§ DATASET SECTION:
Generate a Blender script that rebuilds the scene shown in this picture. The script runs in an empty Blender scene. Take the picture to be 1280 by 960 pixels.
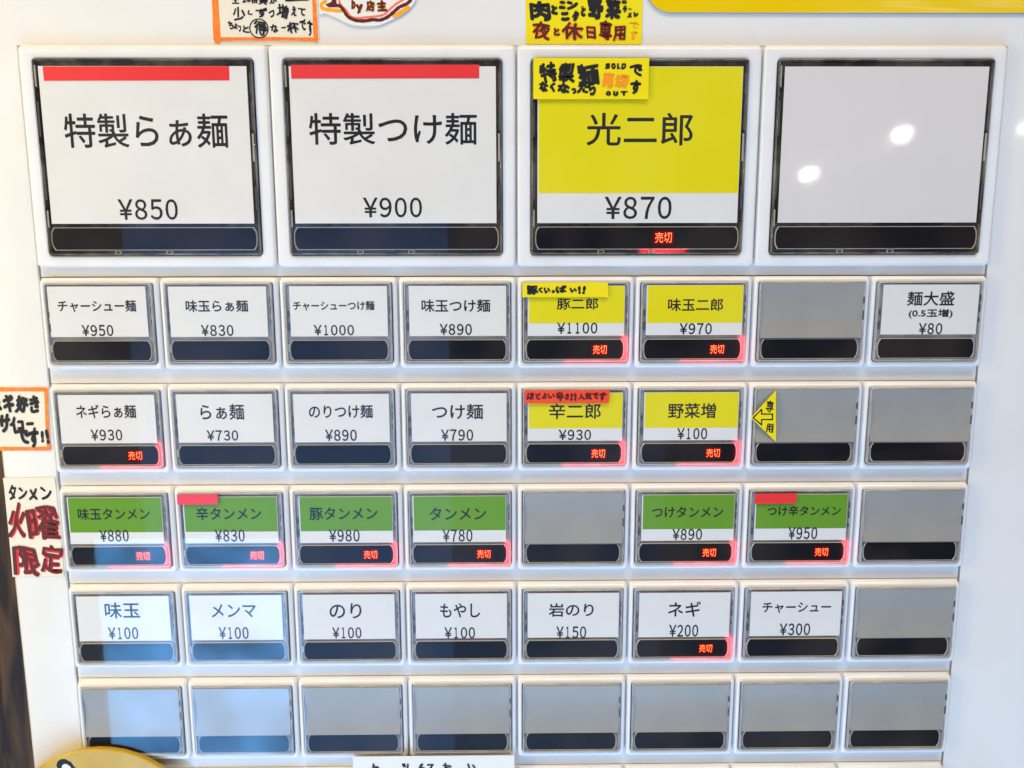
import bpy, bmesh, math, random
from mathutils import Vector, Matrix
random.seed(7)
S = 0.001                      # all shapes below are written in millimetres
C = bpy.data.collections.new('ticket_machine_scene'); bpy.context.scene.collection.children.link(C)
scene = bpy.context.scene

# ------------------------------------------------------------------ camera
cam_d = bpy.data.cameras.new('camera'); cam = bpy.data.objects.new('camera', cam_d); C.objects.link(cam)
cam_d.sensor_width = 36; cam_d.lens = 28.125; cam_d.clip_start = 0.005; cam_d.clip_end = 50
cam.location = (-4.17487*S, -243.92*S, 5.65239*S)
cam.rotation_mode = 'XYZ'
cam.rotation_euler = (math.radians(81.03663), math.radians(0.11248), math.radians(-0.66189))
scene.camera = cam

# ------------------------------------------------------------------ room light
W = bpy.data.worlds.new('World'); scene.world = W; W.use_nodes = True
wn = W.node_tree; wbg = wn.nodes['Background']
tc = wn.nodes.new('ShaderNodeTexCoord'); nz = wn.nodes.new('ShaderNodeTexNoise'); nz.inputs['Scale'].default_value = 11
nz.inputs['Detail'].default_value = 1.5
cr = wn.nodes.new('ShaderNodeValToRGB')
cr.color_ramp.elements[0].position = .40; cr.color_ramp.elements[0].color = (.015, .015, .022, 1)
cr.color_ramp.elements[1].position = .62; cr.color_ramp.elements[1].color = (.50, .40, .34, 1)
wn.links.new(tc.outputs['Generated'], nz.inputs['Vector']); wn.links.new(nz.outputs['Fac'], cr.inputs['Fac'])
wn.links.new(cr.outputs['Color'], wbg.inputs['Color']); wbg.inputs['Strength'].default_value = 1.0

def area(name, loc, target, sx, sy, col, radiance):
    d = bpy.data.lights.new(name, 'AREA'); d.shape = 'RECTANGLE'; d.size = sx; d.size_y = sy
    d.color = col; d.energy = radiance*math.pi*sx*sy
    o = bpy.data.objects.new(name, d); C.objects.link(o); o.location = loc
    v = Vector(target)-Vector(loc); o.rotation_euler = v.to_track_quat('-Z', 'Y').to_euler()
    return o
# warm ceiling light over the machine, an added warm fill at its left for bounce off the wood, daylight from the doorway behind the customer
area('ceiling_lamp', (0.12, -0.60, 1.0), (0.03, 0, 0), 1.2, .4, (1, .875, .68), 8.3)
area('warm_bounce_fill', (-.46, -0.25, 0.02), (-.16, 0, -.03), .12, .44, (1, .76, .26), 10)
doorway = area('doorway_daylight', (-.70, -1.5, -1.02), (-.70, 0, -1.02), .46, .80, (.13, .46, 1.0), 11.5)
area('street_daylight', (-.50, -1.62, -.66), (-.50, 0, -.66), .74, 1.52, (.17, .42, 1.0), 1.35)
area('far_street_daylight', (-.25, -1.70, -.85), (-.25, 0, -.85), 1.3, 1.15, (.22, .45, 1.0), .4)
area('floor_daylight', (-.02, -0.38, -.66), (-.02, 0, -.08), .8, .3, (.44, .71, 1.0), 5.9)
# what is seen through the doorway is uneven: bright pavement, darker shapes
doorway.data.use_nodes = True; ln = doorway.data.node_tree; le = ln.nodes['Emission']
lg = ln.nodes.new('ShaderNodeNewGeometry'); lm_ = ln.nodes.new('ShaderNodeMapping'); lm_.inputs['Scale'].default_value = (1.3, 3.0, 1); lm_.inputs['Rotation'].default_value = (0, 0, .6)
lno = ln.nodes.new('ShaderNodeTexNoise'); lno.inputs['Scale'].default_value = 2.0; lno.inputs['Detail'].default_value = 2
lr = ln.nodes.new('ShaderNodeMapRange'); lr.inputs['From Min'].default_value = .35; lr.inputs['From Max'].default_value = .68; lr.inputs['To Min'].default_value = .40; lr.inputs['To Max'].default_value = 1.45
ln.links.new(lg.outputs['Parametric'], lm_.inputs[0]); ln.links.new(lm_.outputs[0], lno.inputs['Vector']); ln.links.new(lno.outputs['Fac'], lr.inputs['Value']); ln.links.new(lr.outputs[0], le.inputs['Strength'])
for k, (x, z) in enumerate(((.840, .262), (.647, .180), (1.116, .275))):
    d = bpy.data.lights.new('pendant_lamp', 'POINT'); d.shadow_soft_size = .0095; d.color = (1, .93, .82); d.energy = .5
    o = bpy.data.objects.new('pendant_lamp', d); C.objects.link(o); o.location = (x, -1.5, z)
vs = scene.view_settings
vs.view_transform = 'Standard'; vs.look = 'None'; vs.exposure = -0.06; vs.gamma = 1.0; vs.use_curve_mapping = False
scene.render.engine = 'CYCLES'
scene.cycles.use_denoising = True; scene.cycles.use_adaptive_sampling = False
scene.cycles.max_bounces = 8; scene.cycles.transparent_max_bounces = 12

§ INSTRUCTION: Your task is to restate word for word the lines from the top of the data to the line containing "scene = bpy.context.scene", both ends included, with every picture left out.

§ COMPLETED EXERCISE:
Generate a Blender script that rebuilds the scene shown in this picture. The script runs in an empty Blender scene. Take the picture to be 1280 by 960 pixels.
import bpy, bmesh, math, random
from mathutils import Vector, Matrix
random.seed(7)
S = 0.001                      # all shapes below are written in millimetres
C = bpy.data.collections.new('ticket_machine_scene'); bpy.context.scene.collection.children.link(C)
scene = bpy.context.scene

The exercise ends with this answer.